Scene modeling code data
* Start *
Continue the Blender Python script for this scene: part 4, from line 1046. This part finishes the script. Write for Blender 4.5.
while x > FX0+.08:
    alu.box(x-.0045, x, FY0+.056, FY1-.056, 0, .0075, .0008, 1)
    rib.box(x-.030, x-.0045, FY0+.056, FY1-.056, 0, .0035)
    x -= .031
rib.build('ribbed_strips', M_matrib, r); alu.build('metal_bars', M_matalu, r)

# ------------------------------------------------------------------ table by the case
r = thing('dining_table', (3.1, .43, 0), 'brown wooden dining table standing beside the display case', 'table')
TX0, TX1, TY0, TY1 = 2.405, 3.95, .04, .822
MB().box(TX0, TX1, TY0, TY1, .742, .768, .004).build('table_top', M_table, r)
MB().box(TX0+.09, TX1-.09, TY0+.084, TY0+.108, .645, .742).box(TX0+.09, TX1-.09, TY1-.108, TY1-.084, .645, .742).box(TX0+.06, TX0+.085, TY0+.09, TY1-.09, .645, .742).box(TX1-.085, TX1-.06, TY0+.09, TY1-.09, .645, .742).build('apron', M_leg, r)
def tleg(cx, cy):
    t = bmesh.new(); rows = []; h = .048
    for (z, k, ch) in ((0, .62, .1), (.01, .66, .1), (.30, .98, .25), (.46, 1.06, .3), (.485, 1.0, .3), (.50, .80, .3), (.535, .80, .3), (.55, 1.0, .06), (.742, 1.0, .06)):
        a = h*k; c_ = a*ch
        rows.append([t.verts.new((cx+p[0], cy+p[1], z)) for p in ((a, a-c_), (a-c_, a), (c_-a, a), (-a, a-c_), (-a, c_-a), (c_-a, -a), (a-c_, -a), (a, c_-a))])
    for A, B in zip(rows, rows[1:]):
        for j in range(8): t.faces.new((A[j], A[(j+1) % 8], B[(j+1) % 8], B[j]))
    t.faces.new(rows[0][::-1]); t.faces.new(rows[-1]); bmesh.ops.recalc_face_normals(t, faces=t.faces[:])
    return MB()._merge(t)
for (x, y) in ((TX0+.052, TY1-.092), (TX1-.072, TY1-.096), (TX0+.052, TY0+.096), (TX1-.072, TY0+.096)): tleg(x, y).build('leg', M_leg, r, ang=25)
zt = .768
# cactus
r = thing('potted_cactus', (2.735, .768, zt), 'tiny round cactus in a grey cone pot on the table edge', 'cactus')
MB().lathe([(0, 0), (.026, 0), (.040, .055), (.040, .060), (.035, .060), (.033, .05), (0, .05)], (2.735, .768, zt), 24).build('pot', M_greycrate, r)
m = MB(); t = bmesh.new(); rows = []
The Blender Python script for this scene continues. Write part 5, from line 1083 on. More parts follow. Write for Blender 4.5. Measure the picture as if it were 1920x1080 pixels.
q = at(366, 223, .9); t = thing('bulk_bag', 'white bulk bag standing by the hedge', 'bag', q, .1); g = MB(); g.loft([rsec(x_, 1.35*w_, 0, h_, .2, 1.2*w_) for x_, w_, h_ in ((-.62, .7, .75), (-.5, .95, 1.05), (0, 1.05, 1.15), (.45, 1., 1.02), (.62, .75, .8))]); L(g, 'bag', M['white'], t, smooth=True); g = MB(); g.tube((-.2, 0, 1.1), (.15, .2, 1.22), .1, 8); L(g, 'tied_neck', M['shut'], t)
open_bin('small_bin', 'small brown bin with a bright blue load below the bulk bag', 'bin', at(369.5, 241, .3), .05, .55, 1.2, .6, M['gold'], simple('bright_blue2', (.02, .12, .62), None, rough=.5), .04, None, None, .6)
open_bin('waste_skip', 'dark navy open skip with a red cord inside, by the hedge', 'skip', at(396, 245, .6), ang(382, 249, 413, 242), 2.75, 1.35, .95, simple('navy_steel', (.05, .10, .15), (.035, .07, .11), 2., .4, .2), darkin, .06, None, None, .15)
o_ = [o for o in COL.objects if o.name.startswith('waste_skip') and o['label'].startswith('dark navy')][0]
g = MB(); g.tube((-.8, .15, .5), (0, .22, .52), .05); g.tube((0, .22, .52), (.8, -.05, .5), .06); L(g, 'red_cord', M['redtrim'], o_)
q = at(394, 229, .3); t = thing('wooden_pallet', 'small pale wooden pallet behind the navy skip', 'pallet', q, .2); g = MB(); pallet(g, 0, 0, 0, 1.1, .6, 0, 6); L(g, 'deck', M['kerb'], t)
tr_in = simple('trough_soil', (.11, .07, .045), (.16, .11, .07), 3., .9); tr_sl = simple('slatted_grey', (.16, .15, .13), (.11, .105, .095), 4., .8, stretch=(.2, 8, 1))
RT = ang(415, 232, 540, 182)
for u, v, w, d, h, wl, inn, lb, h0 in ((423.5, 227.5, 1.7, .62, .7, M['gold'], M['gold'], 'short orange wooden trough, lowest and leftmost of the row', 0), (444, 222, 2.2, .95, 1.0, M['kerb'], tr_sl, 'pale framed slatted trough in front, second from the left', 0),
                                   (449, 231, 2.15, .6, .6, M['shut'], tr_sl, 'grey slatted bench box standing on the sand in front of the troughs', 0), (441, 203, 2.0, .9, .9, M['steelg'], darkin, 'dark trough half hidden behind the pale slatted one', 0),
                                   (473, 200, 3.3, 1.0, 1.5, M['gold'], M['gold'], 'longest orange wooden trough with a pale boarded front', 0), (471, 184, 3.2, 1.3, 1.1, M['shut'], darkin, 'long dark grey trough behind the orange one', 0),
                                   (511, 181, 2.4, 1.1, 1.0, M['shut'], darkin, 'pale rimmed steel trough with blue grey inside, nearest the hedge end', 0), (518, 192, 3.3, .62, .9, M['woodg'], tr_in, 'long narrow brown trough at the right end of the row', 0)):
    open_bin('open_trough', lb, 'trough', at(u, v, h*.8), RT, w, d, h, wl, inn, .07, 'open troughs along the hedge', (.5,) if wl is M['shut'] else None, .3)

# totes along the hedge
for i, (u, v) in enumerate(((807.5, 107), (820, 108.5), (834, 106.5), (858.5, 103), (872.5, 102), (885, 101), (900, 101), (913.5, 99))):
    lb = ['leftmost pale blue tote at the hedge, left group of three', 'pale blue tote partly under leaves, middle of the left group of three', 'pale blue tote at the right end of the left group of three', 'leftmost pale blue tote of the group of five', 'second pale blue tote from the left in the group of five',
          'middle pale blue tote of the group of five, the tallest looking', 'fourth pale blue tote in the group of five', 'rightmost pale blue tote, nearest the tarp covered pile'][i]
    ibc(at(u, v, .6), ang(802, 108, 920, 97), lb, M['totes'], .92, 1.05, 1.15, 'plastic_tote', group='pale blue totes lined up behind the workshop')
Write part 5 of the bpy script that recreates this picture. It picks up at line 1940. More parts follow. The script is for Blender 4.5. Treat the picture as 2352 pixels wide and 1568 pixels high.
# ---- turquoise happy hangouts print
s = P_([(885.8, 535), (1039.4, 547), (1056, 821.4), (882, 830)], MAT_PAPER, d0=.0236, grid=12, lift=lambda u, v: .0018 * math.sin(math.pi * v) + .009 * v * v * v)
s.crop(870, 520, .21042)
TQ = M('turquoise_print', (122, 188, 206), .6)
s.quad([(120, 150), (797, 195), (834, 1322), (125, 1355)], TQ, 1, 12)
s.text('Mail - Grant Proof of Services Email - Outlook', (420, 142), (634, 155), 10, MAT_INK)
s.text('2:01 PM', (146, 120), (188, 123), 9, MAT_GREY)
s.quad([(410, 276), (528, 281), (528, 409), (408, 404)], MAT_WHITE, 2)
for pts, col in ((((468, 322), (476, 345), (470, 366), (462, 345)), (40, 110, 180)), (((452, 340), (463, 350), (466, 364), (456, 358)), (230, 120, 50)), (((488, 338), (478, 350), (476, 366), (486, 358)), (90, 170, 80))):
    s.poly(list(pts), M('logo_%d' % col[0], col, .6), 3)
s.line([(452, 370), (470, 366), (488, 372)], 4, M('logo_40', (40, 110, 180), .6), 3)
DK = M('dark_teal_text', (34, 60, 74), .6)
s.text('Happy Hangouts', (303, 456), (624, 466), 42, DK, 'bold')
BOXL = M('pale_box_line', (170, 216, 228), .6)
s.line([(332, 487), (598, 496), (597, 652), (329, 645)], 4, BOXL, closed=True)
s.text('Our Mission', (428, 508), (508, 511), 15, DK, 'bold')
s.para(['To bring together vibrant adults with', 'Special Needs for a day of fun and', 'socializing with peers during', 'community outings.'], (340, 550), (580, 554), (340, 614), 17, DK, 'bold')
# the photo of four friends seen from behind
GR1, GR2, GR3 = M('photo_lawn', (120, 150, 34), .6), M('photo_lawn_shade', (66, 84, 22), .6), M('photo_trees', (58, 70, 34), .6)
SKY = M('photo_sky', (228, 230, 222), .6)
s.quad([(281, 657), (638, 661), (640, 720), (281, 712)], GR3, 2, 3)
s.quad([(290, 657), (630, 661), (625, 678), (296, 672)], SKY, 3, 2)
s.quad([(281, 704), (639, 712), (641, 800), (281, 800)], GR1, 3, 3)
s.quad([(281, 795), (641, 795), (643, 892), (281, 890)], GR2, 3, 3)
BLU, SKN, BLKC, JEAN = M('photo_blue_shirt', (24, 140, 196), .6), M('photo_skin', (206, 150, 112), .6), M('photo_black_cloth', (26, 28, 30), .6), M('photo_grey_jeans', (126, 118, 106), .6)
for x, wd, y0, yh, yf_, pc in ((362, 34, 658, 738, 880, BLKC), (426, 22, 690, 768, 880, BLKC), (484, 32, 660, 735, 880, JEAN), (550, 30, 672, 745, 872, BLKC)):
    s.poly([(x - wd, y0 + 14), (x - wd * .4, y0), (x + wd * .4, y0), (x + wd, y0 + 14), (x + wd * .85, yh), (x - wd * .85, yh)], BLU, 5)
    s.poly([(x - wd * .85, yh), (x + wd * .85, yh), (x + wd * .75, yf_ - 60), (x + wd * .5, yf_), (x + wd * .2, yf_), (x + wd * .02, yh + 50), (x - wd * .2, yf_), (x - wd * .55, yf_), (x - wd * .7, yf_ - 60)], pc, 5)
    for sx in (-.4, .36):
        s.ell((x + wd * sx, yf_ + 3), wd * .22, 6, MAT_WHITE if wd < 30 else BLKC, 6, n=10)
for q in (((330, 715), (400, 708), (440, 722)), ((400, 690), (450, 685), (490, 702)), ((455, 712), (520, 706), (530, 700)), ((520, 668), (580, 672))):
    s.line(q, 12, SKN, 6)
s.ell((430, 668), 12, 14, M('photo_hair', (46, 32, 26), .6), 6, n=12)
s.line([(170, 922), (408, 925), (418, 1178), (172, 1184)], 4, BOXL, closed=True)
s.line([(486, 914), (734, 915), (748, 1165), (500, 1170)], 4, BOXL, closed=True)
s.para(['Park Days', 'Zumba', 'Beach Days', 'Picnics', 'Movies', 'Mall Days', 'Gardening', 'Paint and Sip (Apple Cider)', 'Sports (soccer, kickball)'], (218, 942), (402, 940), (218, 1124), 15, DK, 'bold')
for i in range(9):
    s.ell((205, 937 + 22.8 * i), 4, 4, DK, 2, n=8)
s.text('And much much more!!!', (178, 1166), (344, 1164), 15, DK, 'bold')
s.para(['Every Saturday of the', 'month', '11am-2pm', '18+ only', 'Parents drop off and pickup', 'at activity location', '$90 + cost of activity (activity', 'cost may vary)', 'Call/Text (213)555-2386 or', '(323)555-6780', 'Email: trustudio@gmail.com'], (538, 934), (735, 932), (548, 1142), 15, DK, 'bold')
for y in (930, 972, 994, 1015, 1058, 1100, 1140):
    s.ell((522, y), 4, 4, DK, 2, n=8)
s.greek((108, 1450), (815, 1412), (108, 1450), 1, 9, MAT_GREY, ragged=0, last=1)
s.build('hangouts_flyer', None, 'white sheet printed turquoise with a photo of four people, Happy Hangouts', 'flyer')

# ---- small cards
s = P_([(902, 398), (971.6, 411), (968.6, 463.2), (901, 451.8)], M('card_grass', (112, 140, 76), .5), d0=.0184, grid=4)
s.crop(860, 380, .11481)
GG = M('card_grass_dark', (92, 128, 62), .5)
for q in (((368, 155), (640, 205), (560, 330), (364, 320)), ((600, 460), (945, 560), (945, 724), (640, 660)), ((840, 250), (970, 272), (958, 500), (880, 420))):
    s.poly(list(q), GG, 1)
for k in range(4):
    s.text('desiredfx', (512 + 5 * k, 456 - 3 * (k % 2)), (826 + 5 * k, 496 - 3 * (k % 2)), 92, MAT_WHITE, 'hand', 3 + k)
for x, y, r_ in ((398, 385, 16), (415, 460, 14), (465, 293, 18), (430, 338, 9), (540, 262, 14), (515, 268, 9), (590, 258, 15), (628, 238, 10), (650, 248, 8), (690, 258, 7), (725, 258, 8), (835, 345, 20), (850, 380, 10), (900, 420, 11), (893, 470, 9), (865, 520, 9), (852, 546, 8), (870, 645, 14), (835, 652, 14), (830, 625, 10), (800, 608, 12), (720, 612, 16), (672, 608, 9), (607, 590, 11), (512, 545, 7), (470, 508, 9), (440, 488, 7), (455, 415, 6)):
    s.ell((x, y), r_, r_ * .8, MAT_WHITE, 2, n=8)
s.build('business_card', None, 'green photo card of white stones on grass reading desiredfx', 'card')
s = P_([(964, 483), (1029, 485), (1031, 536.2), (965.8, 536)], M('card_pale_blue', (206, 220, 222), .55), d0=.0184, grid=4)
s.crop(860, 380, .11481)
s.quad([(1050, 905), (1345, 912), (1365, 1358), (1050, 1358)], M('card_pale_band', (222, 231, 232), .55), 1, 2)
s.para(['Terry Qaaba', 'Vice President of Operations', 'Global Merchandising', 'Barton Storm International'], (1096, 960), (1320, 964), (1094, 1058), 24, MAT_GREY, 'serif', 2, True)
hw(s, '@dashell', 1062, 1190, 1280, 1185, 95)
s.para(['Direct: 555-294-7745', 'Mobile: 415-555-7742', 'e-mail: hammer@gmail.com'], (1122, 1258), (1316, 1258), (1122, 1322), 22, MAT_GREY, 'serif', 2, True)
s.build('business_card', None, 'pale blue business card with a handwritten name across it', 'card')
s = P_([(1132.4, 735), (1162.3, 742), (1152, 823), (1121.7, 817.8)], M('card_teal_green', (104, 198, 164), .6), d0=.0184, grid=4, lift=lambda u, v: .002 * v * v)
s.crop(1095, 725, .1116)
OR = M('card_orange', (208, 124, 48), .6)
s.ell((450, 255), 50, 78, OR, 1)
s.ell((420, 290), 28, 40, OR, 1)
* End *
Directive —
Read through the data and copy every line where "picture" shows up.

Task result —
The Blender Python script for this scene continues. Write part 5, from line 1083 on. More parts follow. Write for Blender 4.5. Measure the picture as if it were 1920x1080 pixels.
Write part 5 of the bpy script that recreates this picture. It picks up at line 1940. More parts follow. The script is for Blender 4.5. Treat the picture as 2352 pixels wide and 1568 pixels high.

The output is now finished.